The remnants of the candle and log were not thrown away – the Lamonts would keep them in the house to ensure good luck and protection from evil in the year to come.

The Lamont’s festive menu

Food and drink was an essential part of the Lamont family’s celebrations. They attended lavish parties and, naturally, hosted one or two themselves. We would love an invitation! To maintain their reputation as excellent hosts, the food and drink had to be of the highest quality. Their butler would ensure that the finest French wines, claret, port and brandy were served, while for parties the cook would prepare lots of food in advance, including soups such as powsowdie (sheepheid broth), Scotch broth or St Cuthbert’s (creamy chicken soup), as well as a variety of cold dishes, cheeses and sweet confections.
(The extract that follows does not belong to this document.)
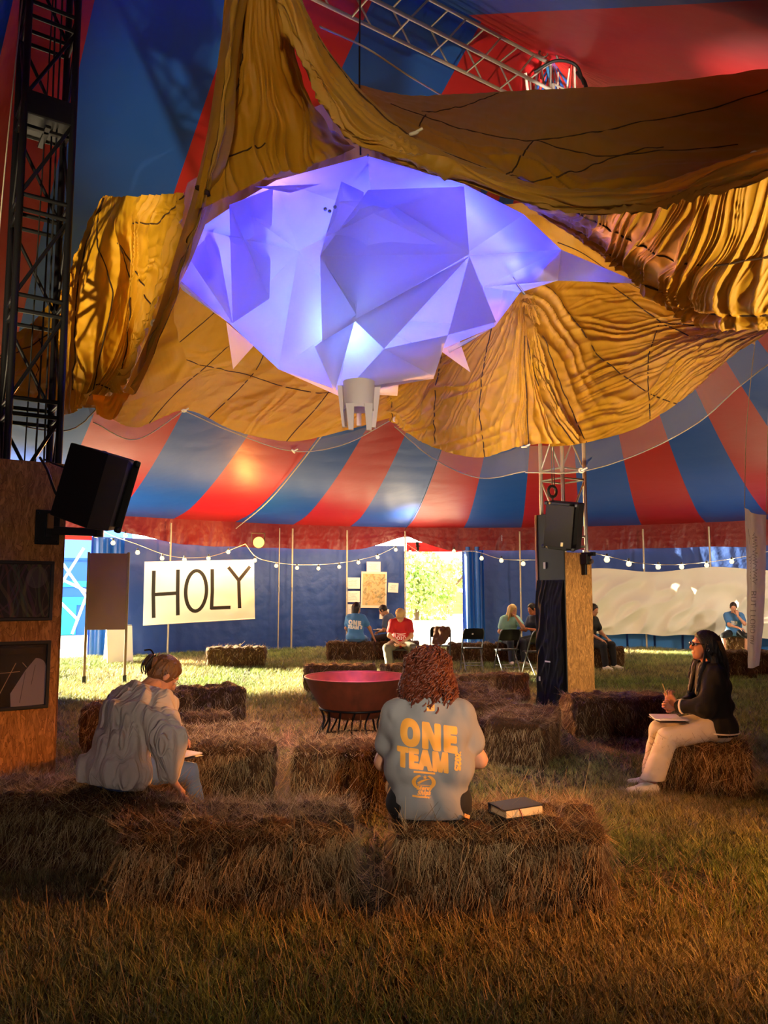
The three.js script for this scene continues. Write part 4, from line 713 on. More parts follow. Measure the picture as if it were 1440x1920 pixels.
// ---- loose straw on the ground inside the ring
const onFoot = (x, z, m = 0) => FOOT.some((f) => { const dx = x - f.x, dz = z - f.z; return Math.abs(dx * f.c - dz * f.s) < f.a + m && Math.abs(dx * f.s + dz * f.c) < f.b + m; });
{
  const n = 33000, inst = shadows(new THREE.InstancedMesh(strawGeo, strawMat, n)); inst.name = 'loose_straw'; inst.userData.kind = 'stuff'; tag(inst, 'loose straw scattered over the ground among the bales and grass', 'straw');
  const col = new THREE.Color(); let i = 0;
  while (i < 7000) { const z = -Math.sqrt(rr(1.7 * 1.7, 4.4 * 4.4)), x = -z * rr(-0.62, 0.62); if (onFoot(x, z, 0)) continue; const t = rr(0, 6.3); col.copy(STRAW[(rnd() * 5) | 0]).multiplyScalar(rr(0.5, 1.25)); putStalk(inst, i++, V(x, groundY(x, z) + 0.004, z), V(Math.cos(t), rr(0.1, 2.2), Math.sin(t)), V(0.1, 1, 0.2), rr(0.06, 0.16), rr(0.002, 0.004), col); }
  while (i < n) { const b = BARE[(rnd() * BARE.length) | 0], a = rr(0, 6.3), r = b[2] * Math.sqrt(rnd()) * 1.1, x = b[0] + r * Math.cos(a), z = b[1] + r * Math.sin(a); if (onFoot(x, z, -0.05) || z > -2.8) { if (rnd() < 0.02) { } continue; } const t = rr(0, 6.3); col.copy(STRAW[(rnd() * 5) | 0]).multiplyScalar(rr(0.5, 1.05)); putStalk(inst, i++, V(x, groundY(x, z) + 0.004, z), V(Math.cos(t), rr(0.02, 0.5), Math.sin(t)), V(0, 1, 0), rr(0.05, 0.16), rr(0.003, 0.005), col); }
  scene.add(inst);
}
// ---- grass
{
  const P = [], I = []; // a tuft of bent blades
  for (let b = 0; b < 7; b++) { const a = b * 2.4 + 0.3, rad = 0.018 + 0.012 * (b % 3), h = 0.7 + 0.3 * ((b * 37) % 10) / 10, lean = 0.25 + 0.3 * ((b * 53) % 10) / 10, w = 0.022, c = Math.cos(a), s = Math.sin(a), k = P.length / 3; for (let j = 0; j <= 3; j++) { const t = j / 3, out = rad + lean * t * t, ww = w * (1 - t) + 0.004; P.push(c * out - s * ww, h * t * (1 - 0.15 * t), s * out + c * ww, c * out + s * ww, h * t * (1 - 0.15 * t), s * out - c * ww); } for (let j = 0; j < 3; j++) { const q = k + j * 2; I.push(q, q + 1, q + 2, q + 1, q + 3, q + 2); } }
  const g = new THREE.BufferGeometry(); g.setAttribute('position', new THREE.Float32BufferAttribute(P, 3)); g.setIndex(I); g.computeVertexNormals();
  const mat = new THREE.MeshPhysicalMaterial({ color: '#ffffff', roughness: 0.75, side: THREE.DoubleSide, transmission: 0.2, thickness: 0 });
  const list = [], col = new THREE.Color();
  const add = (n, d0, d1, hgt) => { let k = 0, guard = 0; while (k < n && guard++ < n * 6) { const d = Math.sqrt(rr(d0 * d0, d1 * d1)), x = rr(-0.62, 0.62) * d * 1.05, z = -d; if (!inside(x, z, 0.02) || onFoot(x, z, -0.03)) continue; const hs = hayShare(x, z); if (rnd() < hs * 1.05) continue; list.push([x, z, hgt * rr(0.55, 1.3) * (1 - 0.4 * hs), hs]); k++; } };
  add(15000, 1.7, 4.2, 0.10); add(32000, 4.2, 8.5, 0.09); add(34000, 8.5, 14, 0.09); add(36000, 14, 24, 0.11);
  const inst = shadows(new THREE.InstancedMesh(g, mat, list.length)); inst.name = 'grass'; inst.userData.kind = 'stuff'; tag(inst, 'short rough grass covering the floor of the tent', 'grass');
  list.forEach(([x, z, h, hs], i) => {
    const a = rr(0, 6.3), s = h * rr(0.8, 1.5), t = clamp(0.5 + 0.9 * noise(x * 1.1, z * 1.1, 3) + rr(-0.3, 0.3), 0, 1), dry = clamp(0.42 + 0.9 * noise(x * 0.55 + 9, z * 0.55, 8) + rr(-0.3, 0.3), 0, 1);
    e1.set(Math.cos(a) * s, 0, Math.sin(a) * s); e3.set(-Math.sin(a) * s, 0, Math.cos(a) * s); e2.set(h * rr(-0.35, 0.35), h, h * rr(-0.35, 0.35));
    mtx.makeBasis(e1, e2, e3).setPosition(x, groundY(x, z) - 0.004, z); inst.setMatrixAt(i, mtx);
    col.setRGB(lerp(0.17 + 0.12 * t, 0.52 + 0.16 * t, dry), lerp(0.26 + 0.14 * t, 0.40 + 0.14 * t, dry), lerp(0.06, 0.20, dry)); inst.setColorAt(i, col.multiplyScalar(rr(0.25, 1.2)));
  });
  scene.add(inst);
}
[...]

How would you like to try plum porridge? Walter Scott mentioned this popular dish in his poem ‘Old Christmastide’ and it may well have been served to the Lamont’s guests. It came in jelly form and was made from a boiled leg and shin of beef, stock thickened with bread, spices, dried fruit, sugar and wine.

On Christmas Eve and Christmas Day, the Lamont family would have enjoyed a fine variety of food. Soup to start, followed by roast goose, prime mutton or beef (perhaps from the Lamont estate in Argyllshire), game pies filled with venison and pheasant, mincemeat pies (meat mixed with fruit and spices), goose fat roast potatoes, carrots, cabbage and braised leeks. To finish there would be delicious desserts – Christmas pudding, cranachan and Pitcaithly bannock – a large, round festive shortbread decorated with almonds and crystallised fruit.
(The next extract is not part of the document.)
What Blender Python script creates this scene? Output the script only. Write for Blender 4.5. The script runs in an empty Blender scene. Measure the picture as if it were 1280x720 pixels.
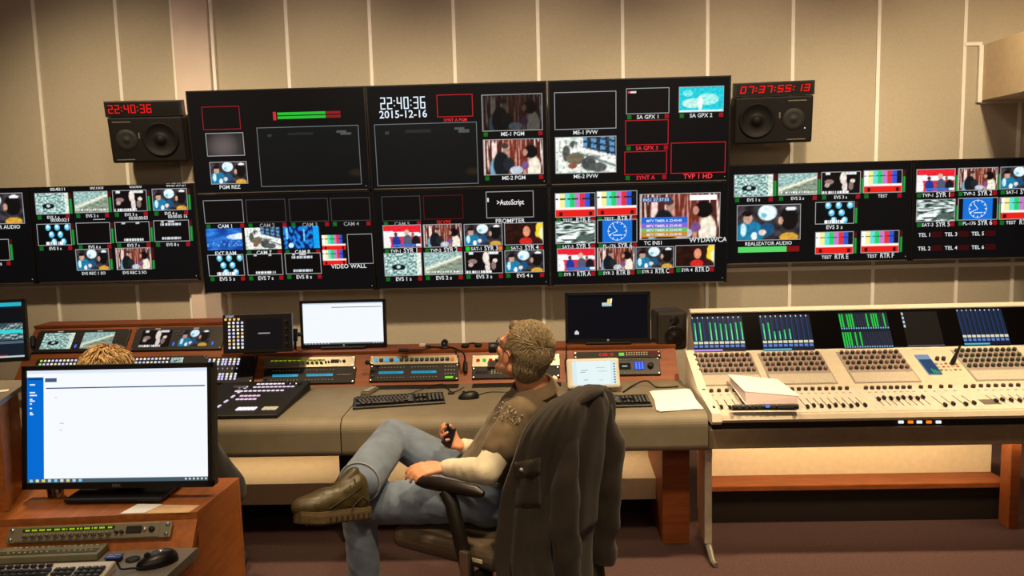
import bpy, bmesh, math, random
from mathutils import Vector, Matrix, noise
random.seed(7)
S = bpy.context.scene
COL = S.collection
# ---------------------------------------------------------------- camera
H = 1.75; FPX = 1000.0
PITCH, ROLL, YAW = math.radians(6.4), math.radians(-1.43), math.radians(-1.6)
_F0 = Vector((math.sin(YAW), math.cos(YAW), 0)); _R0 = Vector((math.cos(YAW), -math.sin(YAW), 0)); _Z = Vector((0, 0, 1))
CF = _F0*math.cos(PITCH) - _Z*math.sin(PITCH); _U2 = _F0*math.sin(PITCH) + _Z*math.cos(PITCH)
CR = _R0*math.cos(ROLL) + _U2*math.sin(ROLL); CU = -_R0*math.sin(ROLL) + _U2*math.cos(ROLL)
EYE = Vector((0, 0, H))
cd = bpy.data.cameras.new('camera'); cam = bpy.data.objects.new('camera', cd); COL.objects.link(cam)
cd.sensor_width = 36; cd.lens = 36*FPX/1280; cd.clip_start = 0.05; cd.clip_end = 60
m = Matrix.Identity(4)
for i in range(3):
    m[i][0] = CR[i]; m[i][1] = CU[i]; m[i][2] = -CF[i]; m[i][3] = EYE[i]
cam.matrix_world = m
S.camera = cam
# ---------------------------------------------------------------- colour management, world, lights
S.view_settings.view_transform = 'Standard'; S.view_settings.look = 'None'
S.view_settings.exposure = 0.0; S.view_settings.gamma = 1.0; S.view_settings.use_curve_mapping = False
w = bpy.data.worlds.new('world'); S.world = w; w.use_nodes = True
w.node_tree.nodes['Background'].inputs[0].default_value = (0.55, 0.42, 0.5, 1)
w.node_tree.nodes['Background'].inputs[1].default_value = 0.05
def spot(name, loc, target, power, col, ang, blend, r):
    l = bpy.data.lights.new(name, 'SPOT'); l.energy = power; l.color = col; l.spot_size = math.radians(ang); l.spot_blend = blend; l.shadow_soft_size = r
    o = bpy.data.objects.new(name, l); COL.objects.link(o); o.location = loc
    o.rotation_euler = (Vector(target)-Vector(loc)).to_track_quat('-Z', 'Y').to_euler(); return o
def area(name, loc, target, power, col, sx, sy):
    l = bpy.data.lights.new(name, 'AREA'); l.shape = 'RECTANGLE'; l.size = sx; l.size_y = sy; l.energy = power; l.color = col
    o = bpy.data.objects.new(name, l); COL.objects.link(o); o.location = loc
    o.rotation_euler = (Vector(target)-Vector(loc)).to_track_quat('-Z', 'Y').to_euler(); return o
WARM = (1.0, 0.73, 0.42)
for x in (-2.9, -1.45, 0.0, 1.45, 2.9):
    spot('wall_washer', (x, 3.5, 3.5), (x*1.02, 5.87, 1.6), 255, (1.0, 0.77, 0.49), 72, 1.0, 0.10)
for x, e in ((-2.0, 270), (0.0, 300), (1.7, 440), (3.0, 300)):
    spot('downlight', (x, 3.2, 3.6), (x, 3.55, 0.0), e, WARM, 64, 0.7, 0.10)
area('wall_top_fill', (0.3, 3.4, 3.7), (0.3, 5.87, 3.0), 14, (1.0, 0.66, 0.72), 6.0, 0.5)  # added pinkish fill, raises the top of the back wall
spot('downlight', (-1.0, 1.2, 3.6), (-1.0, 2.1, 0.8), 110, WARM, 60, 0.8, 0.10)
spot('downlight', (0.5, 1.3, 3.6), (-0.1, 2.95, 0.75), 260, WARM, 46, 0.8, 0.10)  # added spot to brighten the seated man, apart from the room's own downlights
spot('downlight', (1.6, 4.2, 3.6), (4.0, 4.9, 2.75), 170, WARM, 60, 0.9, 0.10)  # extra spot added to brighten the left face of the soffit
area('room_glow', (0.0, -1.4, 3.0), (0.0, 4.5, 0.4), 32, (1.0, 0.76, 0.55), 6.0, 0.8)
spot('lavender_lamp', (3.6, 4.6, 3.6), (4.3, 5.87, 3.3), 16, (0.62, 0.55, 1.0), 70, 1.0, 0.1)
area('under_desk_fill', (1.6, 3.98, 0.52), (1.6, 4.25, 0.22), 7, WARM, 2.0, 0.05)  # added fill for the cream panel under the mixer, no known fitting
area('under_desk_fill', (-0.6, 4.28, 0.54), (-0.6, 4.28, 0.2), 4.5, WARM, 2.8, 0.05)  # added fill for the cream shelf tops under the desks, no known fitting
area('behind_console_light', (0.2, 5.3, 0.60), (0.2, 5.87, 0.75), 2, WARM, 5.5, 0.05)
# ---------------------------------------------------------------- pixel helpers (1280x720 frame)
def ray(px, py): return CF + CR*((px-640)/FPX) - CU*((py-360)/FPX)
def W(px, py, Y):
    d = ray(px, py); return EYE + d*(Y/d.y)
def Wz(px, py, z):
    d = ray(px, py); return EYE + d*((z-H)/d.z)
def lin(c): return c/12.92 if c <= 0.04045 else ((c+0.055)/1.055)**2.4
def rgb(c): return (lin(c[0]), lin(c[1]), lin(c[2]), 1.0)
def c255(r, g, b): return (r/255, g/255, b/255)
class Fr:
    """a flat working plane: local x right, z up, -y towards the viewer"""
    def __init__(s, o, tilt=0.0, yaw=0.0, roll=0.0):
        s.M = Matrix.Translation(o) @ Matrix.Rotation(yaw, 4, 'Z') @ Matrix.Rotation(tilt, 4, 'X') @ Matrix.Rotation(roll, 4, 'Y'); s.I = s.M.inverted()
    def p(s, px, py, y=0.0):
        o = s.I @ EYE; d = s.I.to_3x3() @ ray(px, py); t = (y-o.y)/d.y; q = o + d*t; return (q.x, q.z)
    def w(s, x, y, z): return s.M @ Vector((x, y, z))
# ---------------------------------------------------------------- materials
MATS = {}
def mat(name, col, rough=0.6, metal=0.0, var=0.12, scale=20, bump=0.0, bscale=None, coat=0.0, spec=0.5, stretch=None):
    if name in MATS: return MATS[name]
    m = bpy.data.materials.new(name); m.use_nodes = True; nt = m.node_tree; b = nt.nodes['Principled BSDF']
    b.inputs['Roughness'].default_value = rough; b.inputs['Metallic'].default_value = metal
    b.inputs['Coat Weight'].default_value = coat; b.inputs['Specular IOR Level'].default_value = spec
    tc = nt.nodes.new('ShaderNodeTexCoord'); mp = nt.nodes.new('ShaderNodeMapping'); nt.links.new(tc.outputs['Object'], mp.inputs['Vector'])
    if stretch: mp.inputs['Scale'].default_value = stretch
    n = nt.nodes.new('ShaderNodeTexNoise'); n.inputs['Scale'].default_value = scale; n.inputs['Detail'].default_value = 4
    nt.links.new(mp.outputs[0], n.inputs['Vector'])
    r = nt.nodes.new('ShaderNodeValToRGB'); c = rgb(col)
    r.color_ramp.elements[0].position = 0.3; r.color_ramp.elements[1].position = 0.7
    r.color_ramp.elements[0].color = (c[0]*(1-var), c[1]*(1-var), c[2]*(1-var), 1)
    r.color_ramp.elements[1].color = (min(1, c[0]*(1+var)), min(1, c[1]*(1+var)), min(1, c[2]*(1+var)), 1)
    nt.links.new(n.outputs['Fac'], r.inputs['Fac']); nt.links.new(r.outputs[0], b.inputs['Base Color'])
    if bump:
        n2 = nt.nodes.new('ShaderNodeTexNoise'); n2.inputs['Scale'].default_value = bscale or scale*4; n2.inputs['Detail'].default_value = 3
        nt.links.new(mp.outputs[0], n2.inputs['Vector'])
        bp = nt.nodes.new('ShaderNodeBump'); bp.inputs['Strength'].default_value = bump; bp.inputs['Distance'].default_value = 0.004
        nt.links.new(n2.outputs['Fac'], bp.inputs['Height']); nt.links.new(bp.outputs[0], b.inputs['Normal'])
    MATS[name] = m; return m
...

Spare a thought for the servants!

The servants – butler, housemaids, cook and kitchen maid – worked hard, 16 hours a day or more, to make the celebrations and festivities possible. This was recognised by the Lamont family and, as was traditional in the Georgian period, they would give their servants the day off on 26 December, when the servants would go home to celebrate Christmas with their families. Mr Lamont would give each servant a ‘Christmas box’ to take with them, containing gifts, clothes and leftover food. This practice goes back to the 17th century, giving us ‘Boxing Day’. The giving of Christmas boxes was a way of helping those less fortunate and had its roots in the Feast Day for St Stephen, which took place on 26 December. St Stephen was associated with charity, and alms boxes in churches were opened on this day and the money distributed to the needy.

Twelfth Night was the last day of the month-long Christmas season. It was an evening when the Lamont family and their servants would celebrate together. For the occasion, the cook baked a ‘Twelfth Night cake’, a rich, crumbly fruit cake decorated with lavish icing. This cake contained a dried bean and a dried pea and all members of the household, including servants, were given a slice. The man who found the bean was King for the night, and the lady who found the pea was Queen. It was a night of games, drinking, lots of food – and great hilarity if a servant found the bean or pea!

Black and white engraving of a family celebrating Christmas around a table.
Celebrating Christmas Georgian-style

On Twelfth Night the family and servants would take down all the decorations, as we do today, and the greenery was burned to protect the household from misfortune in the New Year. Although we have been imagining Christmas with the Lamonts, it’s clear that our Christmas celebrations are not so different.